Il cyber-processo
Che fare quando il macchinario è avveniristico ma il diritto è archelogico?
Devo dire che l’idea di sostituire Davigo con un computer mi alletta molto, se non altro perché a questo ipotetico Cybercamillo potrei disattivare la scheda audio. Ma restiamo con i piedi per terra. Ieri sul Tempo c’era una bella intervista all’avvocato Luca D’Auria sull’uso dell’intelligenza artificiale nei processi, per limitare l’arbitrio, l’errore, il pregiudizio, lo spazio aleatorio delle simpatie e delle antipatie.
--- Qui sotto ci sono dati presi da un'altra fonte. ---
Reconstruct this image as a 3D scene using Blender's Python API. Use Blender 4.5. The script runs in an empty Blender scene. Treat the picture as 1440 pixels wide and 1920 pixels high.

Al giudice serve, come al pilota, un computer di bordo: “Bisogna abbandonare l’idea che l’essere umano sia il sacerdote divino e infallibile del giudizio”, dice D’Auria, e sembra di riascoltare Lee Loevinger, il pioniere della giuscibernetica, che se la prendeva con l’idea di giustizia come “culto segreto di un gruppo di professionisti sacerdotali”. Era il 1949, e i mezzi dell’epoca non erano certo all’altezza. Pochi anni dopo, nel 1955, un racconto di fantascienza di Frank Riley, “The Cyber and Justice Holmes”, immaginava un duello in tribunale tra l’uomo e il computer, dove il secondo si arrendeva alle sottigliezze e alle sfumature del primo. Mettiamo pure che oggi il dislivello sia tecnicamente superabile. Che fare quando il macchinario è avveniristico ma il diritto è archelogico? “Le norme di diritto sono già un sistema algoritmico”, dice D’Auria, “ed oggi c’è l’opportunità di far leggere il manuale d’istruzioni processuale sia all’essere umano sia alla macchina”. Sarà. Poi però ho provato a immaginare un cyber-processo per concorso esterno in associazione mafiosa, ed è stato subito un racconto di fantascienza. Il computer, per la disperazione, esplodeva.